The Rouge River watershed is one of the most significantly affected areas of concern in the Great Lakes, and the new funding will bolster the timeline for its cleanup, said Marie McCormick, executive director of Friends of the Rouge.

"We still have a laundry list of projects that require funding. I'm looking right now at 15-plus projects — some of which are insanely expensive," McCormick said. 

She gave as an example the removal of a concrete channel on a four-mile piece of the main stem of the Rouge River that was built in the 1970s to help offset flooding would occur as a result of the build-out of Fairlane mall in Dearborn. 

Other projects on the Rouge list include habitat improvements at Phoenix Lake and Wilcox Lake as well as wetland creation and streambank stabilization at Inkster Park, she said.

"Not only are they important for the fish and for the other habitat, they're also important for the human communities that are adjacent to or next to them," McCormick said. "There's so many co-benefits that happen as a result of the funding that is allocated for these projects in really improving communities holistically."

Building in access

After the physical work is completed at each site, monitoring begins for a period of up to five or so years to ensure that the remediated area responds as expected and meets certain criteria before it is delisted — removed from a list as an area of concern. 

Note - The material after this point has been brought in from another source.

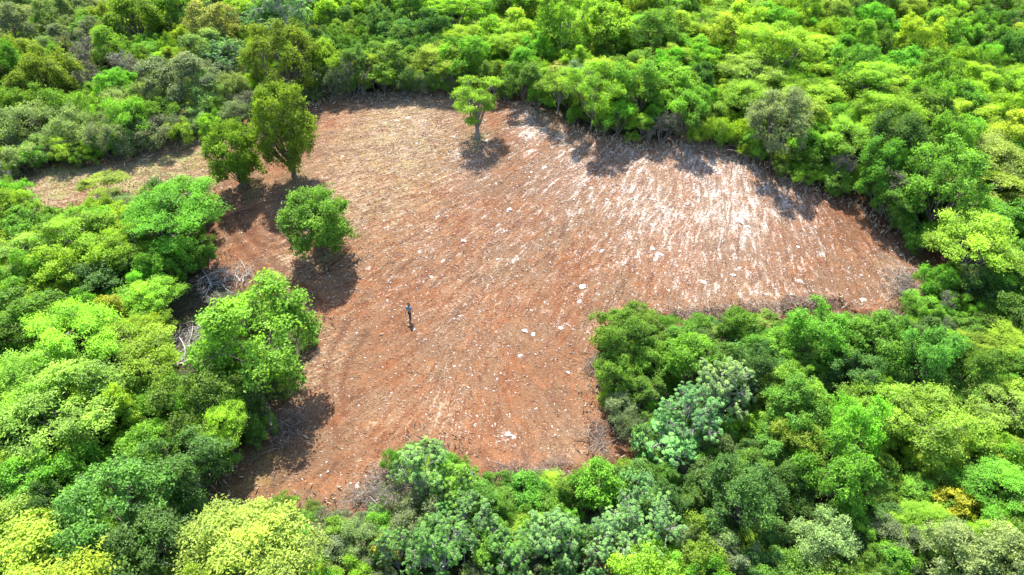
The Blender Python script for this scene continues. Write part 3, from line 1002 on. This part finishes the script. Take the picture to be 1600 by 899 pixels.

Physical work has already been completed at several Michigan areas of concern including the River Raisin, St. Clair River, Manistique River, Muskegon Lake and St. Marys River, according to the EPA, though they've not yet been delisted. 

Three areas of concern in Michigan were already cleaned up over the last 30 years and delisted: the Deer Lake, White Lake and Lower Menominee River areas.

EPA officials aim to complete work at 16 total areas of concern across the Great Lakes Basin by 2030 to the point of delisting them, with another nine to go. They include six where scientists say that time and nature will have to heal over the rest of the damage after their remediation concludes.

The EPA expects there will be three areas of concern remaining for the agency and its partners to complete remediation after 2030. They include the Saginaw and Kalamazoo rivers — both of which must wait on Superfund brownfield cleanup to wrap up, officials said. 

Cleaning up these areas is expected to help neighboring communities by providing greater access to clean water but also by adding green spaces and possibly increased recreation and tourism from fishing, swimming or hiking, the officials said.

The EPA indicated it would award the new funding in line with the Biden administration's environmental justice initiative that aims to send at least 40% of the overall benefits from "key" federal investments to underserved communities.

"Many of these areas of concern do lie next to or near underserved, overburdened communities, so cleaning them up is going to benefit the people who live near there a great deal," EPA's Shore said.

"We want to build in, when possible, access so that people in nearby communities can get to revitalized waterfronts and have access to the waterway."

Shore said she also sees an opportunity for workforce development to train people in the local communities to install and maintain green infrastructure as part of a habitat restoration or to help construct wetlands that may be part of the remediation project.

U.S. Sens. Debbie Stabenow, D-Lansing, and Gary Peters, D-Bloomfield Township, called the new funding a "game changer" for Michigan.

"At a time when our Great Lakes are facing increasing pressures from new contamination, invasive species and the climate crisis, completing the restoration of these areas is critically important to the health of our waters," said Stabenow, who helped create the GLRI program in 2010. 

The new funding from the infrastructure bill is also expected to free up spending that would have originally been devoted to cleaning up areas of concern, allowing the EPA to redirect it to other priorities such as nutrient reduction and climate change, officials said.